Una particolarità di Meridies è che hai rinunciato in buona parte a uno dei tuoi maggiori tratti distintivi, il campionamento. Da cosa nasce questa scelta?
Ci sono vari motivi. Un po’ per una questione etica. Arrivo anche dall’hip hop, anche se non si direbbe dalla musica che faccio. In quel mondo lì ci ho girato tanto, prima ancora di passare dall’indie. E quindi avevo questa attitudine hip hop e facevo tutto con i campionamenti, senza creditare e fregandomene grandemente. Andavo e prendevo quello che mi serviva. Poi crescendo mi sono reso conto che non era più un modo di fare che trovavo giusto né stimolante. Nello stesso tempo ho cominciato a legarmi a un tipo di produzione che prevede un contatto con altri musicisti. Mi piace molto questa cosa di confrontarmi con altri musicisti e non lavorare più da solo come facevo quando camiponavo. Anche se qualche campione c’è anche in Meridies.
Anni fa, in un’intervista, ti esprimevi sulla difficoltà di portare all’estero la musica italiana. Dicevi che “l’Italia è un Paese chiuso in se stesso, in cui gli addetti ai lavori operano con band italiane, e solo sul nostro territorio”. È cambiato qualcosa negli ultimi cinque anni?

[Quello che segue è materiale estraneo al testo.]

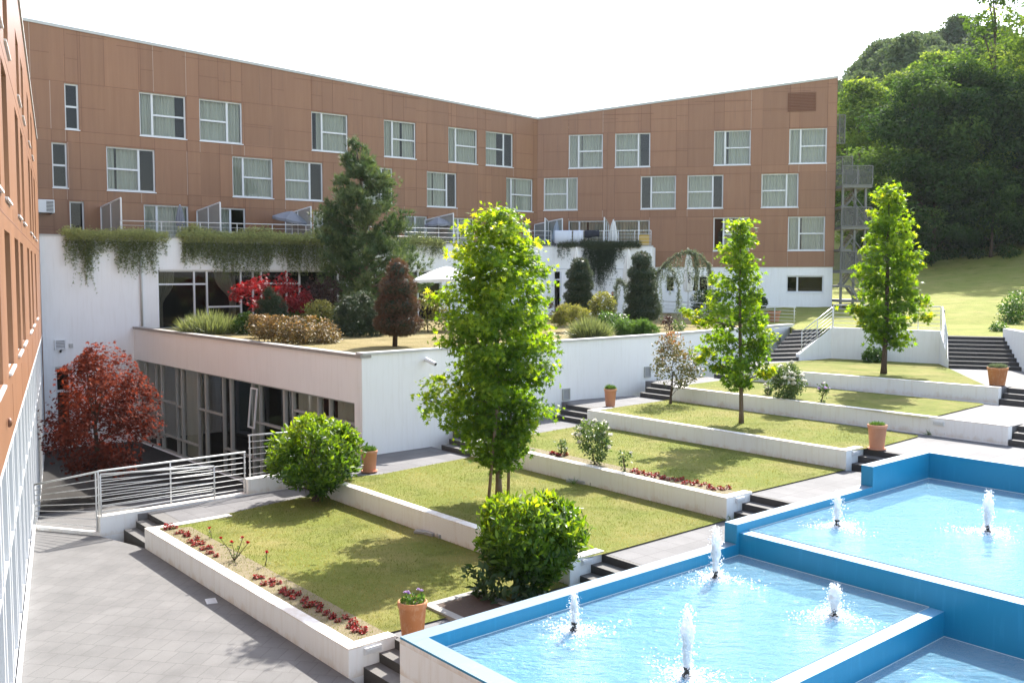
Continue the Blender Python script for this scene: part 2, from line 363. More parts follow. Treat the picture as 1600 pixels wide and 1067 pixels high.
def watermat():
    m, nt, out = mat('rippled_water'); N = NT(nt)
    v = N.mapped((1, 1, 1), R(-20)); w1 = N.noise(N.mapped((.55, 1.5, 1), R(8)), 2.4, 4, .6); w2 = N.noise(N.mapped((.8, 1.6, 1), R(-14)), 6.5, 4, .65)
    h = N.mix(.42, w1, w2)
    nn = N.bump(h, 1.0, .30)
    t = N.n('ShaderNodeBsdfTransparent'); t.inputs[0].default_value = (.82, .95, .98, 1)
    d = N.n('ShaderNodeBsdfDiffuse'); d.inputs[0].default_value = (.22, .45, .60, 1); N.l(nn, d.inputs['Normal'])
    g = N.n('ShaderNodeBsdfGlossy'); g.inputs['Roughness'].default_value = .035; g.inputs[0].default_value = (.85, .88, .92, 1); N.l(nn, g.inputs['Normal'])
    f_ = schlick(N, .025, .95, nn)
    b = N.n('ShaderNodeMixShader'); b.inputs[0].default_value = .55; N.l(t.outputs[0], b.inputs[1]); N.l(d.outputs[0], b.inputs[2])
    x = N.n('ShaderNodeMixShader'); N.l(f_, x.inputs[0]); N.l(b.outputs[0], x.inputs[1]); N.l(g.outputs[0], x.inputs[2])
    N.l(x.outputs[0], out.inputs['Surface']); return m
M['water'] = watermat()
def foam():
    m, nt, out = mat('white_spray'); N = NT(nt)
    d = N.n('ShaderNodeBsdfDiffuse'); d.inputs[0].default_value = (.92, .93, .95, 1)
    t = N.n('ShaderNodeBsdfTranslucent'); t.inputs[0].default_value = (.85, .9, .95, 1)
    tr = N.n('ShaderNodeBsdfTransparent'); g = N.n('ShaderNodeBsdfGlossy'); g.inputs['Roughness'].default_value = .1
    a = N.n('ShaderNodeMixShader'); a.inputs[0].default_value = .45; N.l(d.outputs[0], a.inputs[1]); N.l(t.outputs[0], a.inputs[2])
    b = N.n('ShaderNodeMixShader'); b.inputs[0].default_value = .08; N.l(a.outputs[0], b.inputs[1]); N.l(g.outputs[0], b.inputs[2])
    c = N.n('ShaderNodeMixShader'); n1 = N.noise(N.mapped((1, 1, .4)), 22, 4)
    N.l(N.ramp(n1, [(.5, (.0,)*3), (.85, (.4,)*3)]), c.inputs[0]); N.l(b.outputs[0], c.inputs[1]); N.l(tr.outputs[0], c.inputs[2])
    N.l(c.outputs[0], out.inputs['Surface']); return m
M['foam'] = foam()
# ------------------------------------------------------------------ foliage
def nrm(a): return a/(np.linalg.norm(a, axis=-1, keepdims=True)+1e-9)
def star():
    a = []; 
    for ang, r in ((-90, .30), (-50, .30), (-22, .85), (10, .36), (38, 1.0), (64, .42), (90, 1.12), (116, .42), (142, 1.0), (170, .36), (202, .85), (230, .30)):
        a.append((r*math.cos(R(ang)), r*math.sin(R(ang))+.25, -.12*r))
    v = [(0, .25, .05)]+a; n = len(a)
    return np.array(v)*.62, np.array([(0, 1+i, 1+(i+1) % n) for i in range(n)])
T_STAR = star()
T_LEAF = (np.array([(0, 0, 0), (.26, .45, .08), (0, 1, 0), (-.26, .45, .08)]), np.array([(0, 1, 2), (0, 2, 3)]))
T_LEAFN = (np.array([(0, 0, 0), (.17, .42, .05), (.14, .7, .05), (0, 1, 0), (-.14, .7, .05), (-.17, .42, .05)]), np.array([(0, 1, 2), (0, 2, 3), (0, 3, 4), (0, 4, 5)]))
T_ROUND = (np.array([(0, 0, 0), (.42, .3, .07), (.36, .75, .04), (0, 1, 0), (-.36, .75, .04), (-.42, .3, .07)]), np.array([(0, 1, 2), (0, 2, 3), (0, 3, 4), (0, 4, 5)]))
T_BLADE = (np.array([(-.045, 0, 0), (.045, 0, 0), (.0, 1, .12)]), np.array([(0, 1, 2)]))
def tuft(n, sp, w, seed=3):
    r = np.random.default_rng(seed); v = []; f = []
    for i in range(n):
        a = r.uniform(0, 2*PI); e = r.uniform(.15, 1)*sp
        d = np.array([math.cos(a)*math.sin(e), math.cos(e), math.sin(a)*math.sin(e)]); s = np.cross(d, r.normal(size=3)); s /= np.linalg.norm(s)
        o = np.array([0, r.uniform(0, .25), 0]); b = len(v); v += [o-s*w, o+s*w, o+d*r.uniform(.7, 1)]; f.append((b, b+1, b+2))
    return np.array(v), np.array(f)
T_TUFT = tuft(11, .95, .045); T_SPRAY = tuft(7, 1.3, .055, 5)
def leafmesh(name, P, N, T, S, tm, lv, mats, parent=None, org=None, mi=None):
    n = len(P); V, Fc = tm; k = len(V)
    N = nrm(N); T = nrm(T-N*(T*N).sum(1, keepdims=True)); B = np.cross(T, N)
    S = np.broadcast_to(np.asarray(S, float), (n,))[:, None, None]
    W = P[:, None, :]+S*(V[None, :, 0:1]*B[:, None, :]+V[None, :, 1:2]*T[:, None, :]+V[None, :, 2:3]*N[:, None, :])
    if parent is not None: org = ORG[parent.name]
    W = (W.reshape(-1, 3)-np.asarray(org)).astype(np.float32)
    FF = (Fc[None]+(np.arange(n)*k)[:, None, None]).reshape(-1, 3).astype(np.int32); nf = len(FF)
    me = bpy.data.meshes.new(name); me.vertices.add(len(W)); me.vertices.foreach_set('co', W.ravel())
    me.loops.add(nf*3); me.loops.foreach_set('vertex_index', FF.ravel())
    me.polygons.add(nf); me.polygons.foreach_set('loop_start', np.arange(nf, dtype=np.int32)*3)
    try: me.polygons.foreach_set('loop_total', np.full(nf, 3, np.int32))
    except Exception: pass
    for m in (mats if isinstance(mats, (list, tuple)) else [mats]): me.materials.append(m)
    me.update(calc_edges=True)
    a = me.attributes.new('lv', 'FLOAT', 'FACE'); a.data.foreach_set('value', np.repeat(np.asarray(lv, np.float32), len(Fc)))
    if mi is not None: me.polygons.foreach_set('material_index', np.repeat(np.asarray(mi, np.int32), len(Fc)))
    return link_mesh(name, me, parent, org)
def cloud(prof, dp, base, nclus, nleaf, sig, shell=.25, squash=1.0, rng=RNG, flat=1.0):
    """leaf positions in clumps through a crown whose half-widths at given heights are measured: prof = rows (z, xmin, xmax)"""
    pr = sorted(prof); zs = np.array([p[0] for p in pr]); xl = np.array([p[1] for p in pr]); xr = np.array([p[2] for p in pr])
    zz = np.linspace(zs[0], zs[-1], 200); w = np.interp(zz, zs, xr)-np.interp(zz, zs, xl); w = np.maximum(w, .02)
    cdf = np.cumsum(w**1.35); cdf /= cdf[-1]
    def pts(n, sh):
        z = np.interp(rng.uniform(size=n), cdf, zz); l = np.interp(z, zs, xl); r = np.interp(z, zs, xr)
        a = rng.uniform(0, 2*PI, n); q = np.sqrt(rng.uniform(sh, 1, n)); hw = (r-l)/2
        return np.stack([(l+r)/2+hw*q*np.cos(a), base[1]+hw*dp*q*np.sin(a), z], 1)
    C = pts(nclus, shell); k = rng.integers(0, nclus, nleaf)
    P = C[k]+rng.normal(size=(nleaf, 3))*np.array([sig, sig, sig*squash])
    z = np.clip(P[:, 2], zs[0]-.1, zs[-1]+sig*.5); P[:, 2] = z
    l = np.interp(z, zs, xl); r = np.interp(z, zs, xr); cx = (l+r)/2; hw = np.maximum((r-l)/2, .03)
    # keep strays near the measured outline
    off = np.stack([(P[:, 0]-cx)/hw, (P[:, 1]-base[1])/(hw*dp)], 1); m = np.linalg.norm(off, axis=1); lim = 1.08+.16*rng.uniform(size=n if False else len(m)); f = np.where(m > lim, lim/np.maximum(m, 1e-6), 1.)
    P[:, 0] = cx+off[:, 0]*hw*f; P[:, 1] = base[1]+off[:, 1]*hw*dp*f
    O = np.stack([off[:, 0], off[:, 1]*1.0, (z-zs.mean())/(zs[-1]-zs[0]+.01)*1.2], 1)
    return P, O, k
def px_prof(base, prof):
    """measured outline rows (image row, left, right) at the plant's own distance -> metres"""
    d = base[1]; out = []
    for (y, a, b) in prof:
        p = depth(a, y, d); q = depth(b, y, d); out.append((p[2], p[0], q[0]))
    return out
def plant(name, label, cat, base, prof, nclus, nleaf, sig, size, tm, m, group=None, dp=1.0, shell=.25, up=.5, outw=.7, jit=.8, tipup=0.0, squash=1.0,
          trunk=None, bark='bark', limbs=0, lvb=None, seed=1, extra=None, crownname='crown', bloom=None, branchy=0):
    rng = np.random.default_rng(seed); base = np.asarray(base, float); pm = px_prof(base, prof)
    P, O, k = cloud(pm, dp, base, nclus, nleaf, sig, shell, squash, rng)
    n = len(P); N = nrm(O)*outw+np.array([0, 0, up])+rng.normal(size=(n, 3))*jit
    T = rng.normal(size=(n, 3))*.7+nrm(O)*.6+np.array([0, 0, tipup])
    S = size*rng.uniform(.6, 1.25, n)
    cl = rng.uniform(0, 1, nclus)[k]; rad = np.clip(np.linalg.norm(O, axis=1), 0, 1.3)
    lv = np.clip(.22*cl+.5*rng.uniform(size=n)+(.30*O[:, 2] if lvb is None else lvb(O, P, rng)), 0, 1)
    if branchy:
        BR = []; PP = []; OO = []; KK = []; zb_ = [p[0] for p in pm]; zlo, zhi = min(zb_), max(zb_); pz = np.array(sorted(pm)); dens = nleaf/branchy
        for i in range(branchy):
            t = ((i+rng.uniform(0, .9))/branchy)**1.0; z = zlo+(zhi-zlo)*(.02+.97*t); l_, r_ = np.interp(z, pz[:, 0], pz[:, 1]), np.interp(z, pz[:, 0], pz[:, 2]); a = i*2.399+rng.normal()*.35
            fz = (z-base[2])/(zhi-base[2]); cx = base[0]+trunk[2]*fz if trunk else (l_+r_)/2; ex = (r_-cx) if math.cos(a) > 0 else (cx-l_); hw = (r_-l_)/2
            ln = np.array([max(ex, .08)*math.cos(a), max(hw*dp, .08)*math.sin(a)])*rng.uniform(.72, 1.10); L_ = np.linalg.norm(ln); rise = L_*rng.uniform(.05, .45)
            s0 = np.array([cx, base[1], max(z-rise, base[2]+.6)]); e0 = np.array([cx+ln[0], base[1]+ln[1], z+rng.uniform(-.05, .10)]); BR.append((s0, e0)); m_ = int(dens*(.45+1.1*L_/1.2))
            w = rng.uniform(.12, 1.04, m_)**.75; sp = sig*(.55+.75*(1-np.abs(w-.6)))
            PP.append(s0+(e0-s0)*w[:, None]+np.array([0, 0, 1.])*(np.sin(w*PI)*.06*L_)[:, None]+rng.normal(size=(m_, 3))*sp[:, None]*np.array([1, 1, .62])-np.array([0, 0, .05])); OO.append(np.stack([ln[0]/max(hw, .1)*w, ln[1]/max(hw, .1)*w, np.full(m_, (z-(zlo+zhi)/2)/(zhi-zlo)*1.2)], 1)); KK.append(np.full(m_, i % nclus))
        P = np.concatenate(PP); O = np.concatenate(OO); k = np.concatenate(KK)
        n = len(P); N = nrm(O)*outw+np.array([0, 0, up])+rng.normal(size=(n, 3))*jit; T = rng.normal(size=(n, 3))*.7+nrm(O)*.6+np.array([0, 0, tipup]); S = size*rng.uniform(.6, 1.25, n)
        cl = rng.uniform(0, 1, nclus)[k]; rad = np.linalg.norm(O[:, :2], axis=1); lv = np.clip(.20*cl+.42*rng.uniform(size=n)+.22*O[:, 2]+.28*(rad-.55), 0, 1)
    simple = trunk is None and bloom is None
    if simple:
        o = leafmesh(name, P, N, T, S, tm, lv, L[m], None, base); tag(o, label, cat, group); return o
    root = empty(name, base, label, cat, group)
    if trunk is not None:
        r0, ztop, lean = trunk; mb = MB(); zt = hgt(base, ztop) if ztop > 100 else base[2]+ztop
        hh = zt-base[2]; tx = lean
        path = [base+np.array([tx*t+.03*math.sin(5*t+seed), .03*math.cos(4*t+seed), hh*t-.05*(t == 0)]) for t in (0, .06, .2, .4, .6, .8, 1)]
        mb.tube(path, [r0*1.35, r0, r0*.9, r0*.8, r0*.62, r0*.42, r0*.15], 9)
        mb.build('trunk', M[bark], root, smooth=True)
        if branchy:
            for (s0, e0) in BR:
                lb = MB(); f = (s0[2]-base[2])/max(.1, hh); lb.tube([s0, (s0+e0)/2+np.array([0, 0, .04*np.linalg.norm(e0-s0)]), e0], [r0*.30*(1.15-f), r0*.17*(1.15-f), .004], 5); lb.build('limb', M[bark], root, smooth=True)
        elif limbs:
            zs = [p[0] for p in pm]; z0, z1 = min(zs), max(zs)
            for i in range(limbs):
                lb = MB(); t = rng.uniform(.02, .85); z = z0+(z1-z0)*t; f = min(1, max(0, (z-base[2])/hh))
                s = base+np.array([tx*f, 0, 0]); s[2] = min(z, zt)
                j = rng.integers(0, n); e = P[j]; 
                if e[2] < s[2]-.2: s[2] = max(base[2]+.3, e[2]-.4)
                mid = (s+e)/2+np.array([0, 0, .06*np.linalg.norm(e-s)])
                lb.tube([s, mid, e], [r0*.34*(1.1-f*.6), r0*.2, r0*.05], 6); lb.build('limb', M[bark], root, smooth=True)
    leafmesh(crownname, P, N, T, S, tm, lv, L[m], root)
    if bloom:
        bm_, nb, bs, zmin = bloom
        cand = np.where((np.linalg.norm(O[:, :2], axis=1) > .45) & (O[:, 2] > zmin))[0]
        for j in rng.choice(cand, nb, replace=False): flower(P[j]+nrm(O[j])*.06, bs*rng.uniform(.8, 1.2), bm_, root, rng)
    return root
def flower(p, s, m, root, rng, name='bloom'):
    n = 14; a = rng.uniform(0, 2*PI, n); e = rng.uniform(.1, 1.2, n)
    T = np.stack([np.cos(a)*np.sin(e), np.sin(a)*np.sin(e), np.cos(e)], 1); N = np.stack([-np.cos(a)*np.cos(e), -np.sin(a)*np.cos(e), np.sin(e)], 1)
    return leafmesh(name, np.repeat(np.asarray(p)[None], n, 0), N, T, s*rng.uniform(.7, 1, n), T_ROUND, rng.uniform(size=n), L[m], root)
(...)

Diciamo che il sistema-musica, bene o male è rimasto sempre quello. Le etichette italiane che producono anche progetti dall’estero sono veramente pochissime eccezioni. Diciamo che se nasce un’etichetta italiana produce solo artisti italiani tendenzialmente. Mentre se nasce una label in Inghilterra è più aperta a lavorare con progetti stranieri, anche italiani. Il sistema è sempre molto chiuso purtroppo. Però c’è anche da dire che dall’estero in questi anni c’è una maggiore attenzione nei confronti di quello che esce dall’Italia musicalmente, ed è più facile farsi ascoltare, il lavoro che in questa direzione sta facendo una realtà come Italia Music Export è encomiabile.